I have promised to take off the masks I have sometimes worn in my life. I have said that at times I will be very personal in writing these columns. Today is one of those days.
I begin by suggesting that all of us are on a journey. Our journey has a past — our history. It has a present — the current role we have chosen or been chosen to play. And it has a future — a destiny to which we are headed.
The problem of living our lives was stated beautifully by Anne Morrow Lindbergh in her book, “Gift From the Sea”. She wrote: “How to remain whole in the midst of the distractions of life; how to remain balanced, no matter what centrifugal forces tend to pull one off center; how to remain strong, no matter what shocks come in at the periphery and tend to crack the hub of the wheel.” That is the problem we face in living these lives of ours.
To find that wholeness we need to look back and see those moments in our lives which were turning point moments. Let me define what I mean by a turning point moment: a turning point moment is a moment, either large or small, either good or bad, which once experienced means life can never be completely the same again.
One such moment for me occurred when I was 12 years old. The place was the Calvary Baptist Church in Rochester, New York. The year was 1938. That year my Sunday School teacher had been a man I admired greatly. He was a teacher of Mathematics in the Rochester school system. More importantly to me, he was as fine a Christian as I had ever known. Incidentally, he later became my father-in-law! There were eleven of us in the class, all boys. That’s the way it was back then. As Lent came that year he invited us to his home one Friday evening. We always looked forward to those times because they were fun nights, great games, delicious food.

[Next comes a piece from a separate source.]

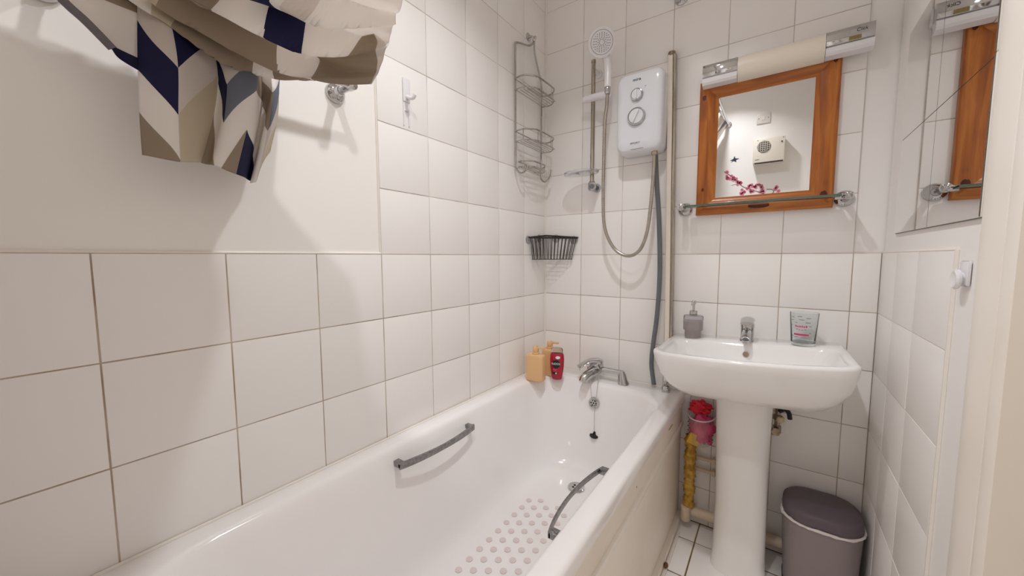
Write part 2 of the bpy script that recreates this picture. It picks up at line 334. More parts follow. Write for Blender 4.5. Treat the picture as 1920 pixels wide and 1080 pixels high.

Toward the end of that evening he gathered us together and led in prayer. Then he said something like this: “I want you boys to know that I love you. We have had a good time together and I want you to know that I think you are ready to give your lives to Jesus and be baptized. I hope you’ll join the pastor’s class this year and make your own decision at the end of it. But, boys, I think you are ready.”
I didn’t know if I was ready, but if Mr. Taylor thought I was, that was good enough for me. So I entered the pastor’s class. It so happened that the pastor was my father. That complicated things a bit! We met with my Dad for a number of weeks and he shared with us his faith. At the conclusion of that class we had to meet with the Board of Deacons. Unfortunately my Dad had not instructed us how to behave if one of us got the giggles during the examination which is exactly what happened. The exam was a disaster but the Deacons were not of a mind to turn down candidates for baptism I guess. So they accepted us. I was baptized. Did I understand fully what it meant? Not by a long shot! Was it a moving spiritual event? Not really. It was emotionally memorable because it was my Dad who baptized me. I walked into the baptistry that day with very little understanding of what I was doing. I think the choir sang very softly, “Just as I am without one plea.” Dad asked me whether or not I accepted Jesus as my personal Savior? I said I did. He then said he was baptizing me in the name of the Father, the Son, and the Holy Spirit and then he lowered me beneath the waters. He lifted me up, led me to the stairs and a Deacon reached out and helped me out.
I tried to be as nonchalant as possible about my baptism. But something happened to me that day. A strong impression was made on me, almost without my realizing it. Looking back on that day I know it was a turning point for me. Despite it probably being too early in my life to comprehend what I was doing, somehow in that ritual I saw all the symbols of our faith. Not only did I see them, in some mysterious way I felt them. The act of going under the water, the fear, the embarrassment, the anxiety and then the triumphant emergence made me different in a way I didn’t fully understand at the time.
I look back to that experience at the Calvary Baptist church in Rochester as one of the most important moments of my life.